13. The structure of claim 9, wherein the package has a relatively far destination, and wherein the control unit is configured to move the package to the mounting section positioned toward a front end of the cargo container.

14. A delivery package loading method performed in a cargo container by a control unit, the method comprising:

receiving address information of a plurality of packages;

moving a package of the plurality of packages having a relatively far destination toward a front end of the cargo container using a carrier tray based on the address information;

loading the package moved along the carrier tray on a mounting section; and

unloading the package having the address information corresponding to the destination toward a rear end of the cargo container along the carrier tray.

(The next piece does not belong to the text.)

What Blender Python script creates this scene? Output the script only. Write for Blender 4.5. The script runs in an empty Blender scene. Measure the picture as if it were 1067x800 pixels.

15. The method of claim 14, wherein receiving the address information of the plurality of packages comprises:

transmitting the address information input to a tag to a vehicle; and

setting a driving route of the vehicle on a navigation system based on the address information.

16. The method of claim 14, wherein loading the package moved along the carrier tray on the mounting section comprises loading the package having the relatively far destination on the mounting section at a relatively high position according to a delivery distance of the plurality of packages loaded on the mounting section.

17. The method of claim 14, wherein unloading the package having the address information corresponding to the destination comprises:

lowering the mounting section; and

deploying a pusher section to transfer the package to the carrier tray.